For a Quito honeymoon, typically a two-night opening leg before Galápagos or Cotopaxi, Casa Gangotena is the unambiguous answer. The Plaza Suite with its 1932 parquet, floor-to-ceiling shutters opening to Plaza San Francisco, and original Russo fireplace is the headline booking; the rooftop sundowner table at 6:30 is the city's most photographed first night. The concierge handles the Galápagos onward leg directly through Metropolitan Touring's own fleet.
An anniversary at Casa Gangotena fits at every intensity, a Garden View for a long weekend, the Plaza Suite for a milestone year. The kitchen's tasting menu with the Esmeraldas cocoa close is the most considered private dinner in Quito; the patio salon (a small private dining room under a stained-glass cupola) is the headline reservation. The hotel runs an in-house pianist on Friday and Saturday evenings.
For solo travellers, the hotel runs the most thoughtful single-occupant programme on the South American continent, single-supplement-free midweek shoulder dates, the in-house historian as walking companion, a curated bookshelf in every room, and a sociable rooftop bar that handles single covers without ever drawing attention to them. The Old Town's plazas and museums are at the door.
Bolívar Oe6-41 y Cuenca
Plaza San Francisco
170401 Quito, Ecuador
Plaza Grande 6 minutes on foot; La Compañía 4 minutes; Mariscal Sucre Airport (UIO) 45 minutes by car.

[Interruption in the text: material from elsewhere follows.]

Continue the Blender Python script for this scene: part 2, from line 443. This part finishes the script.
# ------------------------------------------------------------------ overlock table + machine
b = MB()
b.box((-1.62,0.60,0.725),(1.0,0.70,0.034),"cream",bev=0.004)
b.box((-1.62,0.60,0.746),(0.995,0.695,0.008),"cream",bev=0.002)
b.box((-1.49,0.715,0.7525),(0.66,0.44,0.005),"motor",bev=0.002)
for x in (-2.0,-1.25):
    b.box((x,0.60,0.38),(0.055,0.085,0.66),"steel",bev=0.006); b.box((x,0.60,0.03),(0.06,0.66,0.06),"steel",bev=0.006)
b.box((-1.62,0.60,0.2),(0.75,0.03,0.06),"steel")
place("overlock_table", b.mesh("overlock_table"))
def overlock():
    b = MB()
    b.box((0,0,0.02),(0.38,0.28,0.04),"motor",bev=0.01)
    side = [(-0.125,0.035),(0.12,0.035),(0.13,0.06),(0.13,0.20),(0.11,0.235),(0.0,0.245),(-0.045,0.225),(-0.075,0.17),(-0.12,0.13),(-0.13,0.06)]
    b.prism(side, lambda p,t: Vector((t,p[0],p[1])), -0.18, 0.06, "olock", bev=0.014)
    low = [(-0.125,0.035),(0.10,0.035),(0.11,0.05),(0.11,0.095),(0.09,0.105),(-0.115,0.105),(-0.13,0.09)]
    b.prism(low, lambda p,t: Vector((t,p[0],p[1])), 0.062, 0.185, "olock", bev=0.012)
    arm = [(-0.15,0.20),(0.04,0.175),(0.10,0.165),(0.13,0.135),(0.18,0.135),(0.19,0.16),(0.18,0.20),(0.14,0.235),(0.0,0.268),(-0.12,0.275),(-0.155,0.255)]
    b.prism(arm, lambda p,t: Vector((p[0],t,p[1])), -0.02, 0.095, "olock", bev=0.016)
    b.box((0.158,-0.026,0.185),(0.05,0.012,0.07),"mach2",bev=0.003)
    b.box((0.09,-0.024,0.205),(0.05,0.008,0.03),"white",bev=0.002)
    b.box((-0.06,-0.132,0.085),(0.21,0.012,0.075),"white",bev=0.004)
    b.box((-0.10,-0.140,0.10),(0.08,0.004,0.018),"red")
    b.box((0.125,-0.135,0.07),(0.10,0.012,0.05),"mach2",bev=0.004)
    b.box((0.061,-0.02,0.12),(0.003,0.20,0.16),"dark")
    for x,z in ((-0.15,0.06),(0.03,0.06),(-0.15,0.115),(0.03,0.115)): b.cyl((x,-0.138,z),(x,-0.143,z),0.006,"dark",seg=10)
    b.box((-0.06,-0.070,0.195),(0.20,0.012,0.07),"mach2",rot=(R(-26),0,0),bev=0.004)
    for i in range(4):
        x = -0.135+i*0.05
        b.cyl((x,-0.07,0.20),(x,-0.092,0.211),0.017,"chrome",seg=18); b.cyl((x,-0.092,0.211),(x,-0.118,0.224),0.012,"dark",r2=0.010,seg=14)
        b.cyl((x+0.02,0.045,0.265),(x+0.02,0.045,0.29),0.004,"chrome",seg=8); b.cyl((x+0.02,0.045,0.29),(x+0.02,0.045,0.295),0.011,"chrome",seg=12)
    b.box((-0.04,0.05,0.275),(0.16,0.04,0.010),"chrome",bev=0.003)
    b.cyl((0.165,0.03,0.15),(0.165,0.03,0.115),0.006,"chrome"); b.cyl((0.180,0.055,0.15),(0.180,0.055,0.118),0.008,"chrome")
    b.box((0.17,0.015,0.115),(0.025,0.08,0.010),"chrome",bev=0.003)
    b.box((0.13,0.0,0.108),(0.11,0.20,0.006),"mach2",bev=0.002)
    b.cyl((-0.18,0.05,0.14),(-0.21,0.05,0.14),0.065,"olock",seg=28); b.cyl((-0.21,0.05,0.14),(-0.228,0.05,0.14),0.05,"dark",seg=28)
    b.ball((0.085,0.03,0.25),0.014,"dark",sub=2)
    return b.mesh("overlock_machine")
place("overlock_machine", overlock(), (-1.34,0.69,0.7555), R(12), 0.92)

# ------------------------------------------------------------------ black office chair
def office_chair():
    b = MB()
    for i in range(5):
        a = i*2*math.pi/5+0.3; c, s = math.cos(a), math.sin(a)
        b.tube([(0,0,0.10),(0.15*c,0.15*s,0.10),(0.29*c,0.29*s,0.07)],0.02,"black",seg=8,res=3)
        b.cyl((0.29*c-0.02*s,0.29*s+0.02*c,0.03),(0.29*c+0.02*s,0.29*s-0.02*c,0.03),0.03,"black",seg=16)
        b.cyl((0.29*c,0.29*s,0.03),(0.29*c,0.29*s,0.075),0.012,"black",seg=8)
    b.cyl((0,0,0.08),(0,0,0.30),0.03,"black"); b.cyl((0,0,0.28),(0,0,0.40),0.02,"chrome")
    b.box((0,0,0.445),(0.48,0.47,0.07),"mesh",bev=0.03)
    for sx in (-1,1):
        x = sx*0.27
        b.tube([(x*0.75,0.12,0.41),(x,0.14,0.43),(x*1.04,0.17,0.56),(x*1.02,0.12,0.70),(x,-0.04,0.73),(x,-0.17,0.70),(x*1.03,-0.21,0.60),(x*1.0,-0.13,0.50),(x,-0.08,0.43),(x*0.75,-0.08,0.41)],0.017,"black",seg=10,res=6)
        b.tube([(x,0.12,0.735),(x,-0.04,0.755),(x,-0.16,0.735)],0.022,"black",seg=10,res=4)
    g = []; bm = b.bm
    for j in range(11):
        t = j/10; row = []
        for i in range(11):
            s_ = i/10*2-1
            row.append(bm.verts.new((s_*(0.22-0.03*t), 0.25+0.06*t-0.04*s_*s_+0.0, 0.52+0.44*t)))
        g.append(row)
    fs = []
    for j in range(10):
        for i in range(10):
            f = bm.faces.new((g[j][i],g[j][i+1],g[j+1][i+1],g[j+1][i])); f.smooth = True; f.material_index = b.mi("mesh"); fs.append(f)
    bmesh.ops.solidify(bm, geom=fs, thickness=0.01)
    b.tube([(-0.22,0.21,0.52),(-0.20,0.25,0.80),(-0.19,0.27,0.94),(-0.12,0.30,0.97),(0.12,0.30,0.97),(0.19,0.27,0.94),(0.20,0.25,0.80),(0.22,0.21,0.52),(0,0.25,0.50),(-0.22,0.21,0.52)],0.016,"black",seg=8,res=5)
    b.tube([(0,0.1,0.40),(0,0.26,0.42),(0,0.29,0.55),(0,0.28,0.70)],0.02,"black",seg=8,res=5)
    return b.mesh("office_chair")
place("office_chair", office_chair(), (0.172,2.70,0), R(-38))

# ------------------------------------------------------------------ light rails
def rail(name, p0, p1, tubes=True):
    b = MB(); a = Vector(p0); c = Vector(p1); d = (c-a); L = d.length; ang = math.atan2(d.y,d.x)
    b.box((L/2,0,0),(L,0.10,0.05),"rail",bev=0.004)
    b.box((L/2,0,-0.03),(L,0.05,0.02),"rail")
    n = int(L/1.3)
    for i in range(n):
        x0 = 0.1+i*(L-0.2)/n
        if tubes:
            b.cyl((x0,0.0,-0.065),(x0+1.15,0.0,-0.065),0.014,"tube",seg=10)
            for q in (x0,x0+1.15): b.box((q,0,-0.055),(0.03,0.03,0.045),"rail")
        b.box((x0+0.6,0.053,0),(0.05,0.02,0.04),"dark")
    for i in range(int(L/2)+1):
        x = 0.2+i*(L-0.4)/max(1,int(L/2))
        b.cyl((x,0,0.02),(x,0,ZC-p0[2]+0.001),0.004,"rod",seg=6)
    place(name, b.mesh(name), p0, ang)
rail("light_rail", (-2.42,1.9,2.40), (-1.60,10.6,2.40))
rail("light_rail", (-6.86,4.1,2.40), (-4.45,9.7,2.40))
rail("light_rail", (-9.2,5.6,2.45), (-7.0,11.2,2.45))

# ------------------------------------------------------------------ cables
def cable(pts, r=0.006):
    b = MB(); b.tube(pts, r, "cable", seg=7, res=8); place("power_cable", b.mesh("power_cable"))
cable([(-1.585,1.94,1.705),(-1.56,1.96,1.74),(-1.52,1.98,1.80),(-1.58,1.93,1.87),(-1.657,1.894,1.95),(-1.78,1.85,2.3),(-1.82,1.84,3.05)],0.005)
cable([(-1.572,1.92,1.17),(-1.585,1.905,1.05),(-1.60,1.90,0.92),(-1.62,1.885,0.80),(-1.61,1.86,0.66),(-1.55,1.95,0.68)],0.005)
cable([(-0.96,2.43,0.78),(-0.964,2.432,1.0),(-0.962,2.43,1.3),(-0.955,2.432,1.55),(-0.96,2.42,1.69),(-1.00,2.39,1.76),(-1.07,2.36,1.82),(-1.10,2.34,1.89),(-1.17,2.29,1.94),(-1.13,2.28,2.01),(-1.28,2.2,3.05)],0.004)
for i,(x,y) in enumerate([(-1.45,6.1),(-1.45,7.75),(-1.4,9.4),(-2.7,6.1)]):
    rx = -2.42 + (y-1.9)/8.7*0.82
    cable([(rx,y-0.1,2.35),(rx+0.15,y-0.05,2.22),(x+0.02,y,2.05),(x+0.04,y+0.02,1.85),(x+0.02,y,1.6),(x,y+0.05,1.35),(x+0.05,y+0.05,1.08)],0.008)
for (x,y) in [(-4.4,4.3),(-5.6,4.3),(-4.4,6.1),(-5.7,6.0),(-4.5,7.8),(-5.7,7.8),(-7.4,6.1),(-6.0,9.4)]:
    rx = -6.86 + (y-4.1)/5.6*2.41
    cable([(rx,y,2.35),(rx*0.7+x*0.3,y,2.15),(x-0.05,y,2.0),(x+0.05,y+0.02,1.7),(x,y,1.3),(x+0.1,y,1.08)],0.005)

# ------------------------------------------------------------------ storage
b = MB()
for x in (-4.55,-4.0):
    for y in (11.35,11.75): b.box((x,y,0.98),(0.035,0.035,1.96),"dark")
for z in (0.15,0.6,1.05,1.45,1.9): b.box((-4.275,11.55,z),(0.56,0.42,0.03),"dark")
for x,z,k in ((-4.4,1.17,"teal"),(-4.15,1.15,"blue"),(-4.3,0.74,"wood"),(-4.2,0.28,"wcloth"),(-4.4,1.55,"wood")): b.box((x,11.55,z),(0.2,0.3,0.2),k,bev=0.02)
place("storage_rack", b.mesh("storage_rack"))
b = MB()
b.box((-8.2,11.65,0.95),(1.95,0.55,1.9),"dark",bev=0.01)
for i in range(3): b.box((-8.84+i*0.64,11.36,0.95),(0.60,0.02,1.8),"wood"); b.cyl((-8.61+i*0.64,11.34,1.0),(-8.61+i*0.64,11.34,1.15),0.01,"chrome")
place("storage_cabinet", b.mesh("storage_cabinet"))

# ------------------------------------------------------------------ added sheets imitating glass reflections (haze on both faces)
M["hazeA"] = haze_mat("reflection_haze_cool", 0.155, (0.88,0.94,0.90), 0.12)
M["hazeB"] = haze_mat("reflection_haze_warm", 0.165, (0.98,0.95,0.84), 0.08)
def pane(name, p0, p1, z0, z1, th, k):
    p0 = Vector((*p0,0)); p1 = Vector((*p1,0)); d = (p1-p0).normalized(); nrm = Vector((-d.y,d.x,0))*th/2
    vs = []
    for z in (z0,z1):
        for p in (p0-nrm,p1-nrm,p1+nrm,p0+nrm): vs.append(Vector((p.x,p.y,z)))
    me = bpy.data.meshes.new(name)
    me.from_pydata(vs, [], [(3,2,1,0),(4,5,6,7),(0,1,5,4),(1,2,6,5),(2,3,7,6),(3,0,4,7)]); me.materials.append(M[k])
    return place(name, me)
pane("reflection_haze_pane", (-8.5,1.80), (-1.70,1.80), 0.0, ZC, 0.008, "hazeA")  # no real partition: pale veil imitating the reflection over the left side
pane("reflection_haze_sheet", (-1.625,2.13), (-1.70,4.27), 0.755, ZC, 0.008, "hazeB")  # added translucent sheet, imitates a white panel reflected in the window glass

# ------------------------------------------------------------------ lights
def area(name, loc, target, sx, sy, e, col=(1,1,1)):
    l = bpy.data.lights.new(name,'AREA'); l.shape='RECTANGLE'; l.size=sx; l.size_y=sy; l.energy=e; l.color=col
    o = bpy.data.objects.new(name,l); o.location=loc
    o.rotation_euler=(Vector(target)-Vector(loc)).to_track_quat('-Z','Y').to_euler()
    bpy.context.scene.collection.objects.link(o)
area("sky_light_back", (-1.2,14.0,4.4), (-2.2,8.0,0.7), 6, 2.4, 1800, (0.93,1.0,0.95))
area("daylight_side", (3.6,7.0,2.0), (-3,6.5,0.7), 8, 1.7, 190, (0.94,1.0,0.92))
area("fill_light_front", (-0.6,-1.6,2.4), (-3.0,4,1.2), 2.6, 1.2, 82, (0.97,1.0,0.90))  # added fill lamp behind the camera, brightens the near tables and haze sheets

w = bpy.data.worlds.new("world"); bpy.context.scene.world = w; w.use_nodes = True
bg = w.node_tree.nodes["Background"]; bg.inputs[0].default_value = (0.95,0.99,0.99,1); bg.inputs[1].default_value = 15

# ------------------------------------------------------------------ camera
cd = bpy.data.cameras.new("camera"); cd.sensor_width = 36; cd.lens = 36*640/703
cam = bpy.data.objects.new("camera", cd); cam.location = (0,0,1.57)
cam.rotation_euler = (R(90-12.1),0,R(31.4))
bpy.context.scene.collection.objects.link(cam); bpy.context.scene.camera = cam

31 rooms across 4 categories
Garden View from USD 418/night
Junior Suite from USD 580/night
Plaza Suite from USD 750/night
Includes breakfast and Old Town walking tour
Check-in: 3:00 PM
Check-out: 12:00 PM
1932 mansion; opened as hotel 2011
Relais & Châteaux (only one in Ecuador)
Rooftop terrace bar
Tasting-menu restaurant
Patio conservatory breakfast
In-house historian and library
Daily Old Town walking tour
Spa room with two cabins
Complimentary canelazo tasting
From USD 418/night. The Plaza Suite books three to four months ahead for June, August and November, February shoulder windows, and six months ahead for the Galápagos high season.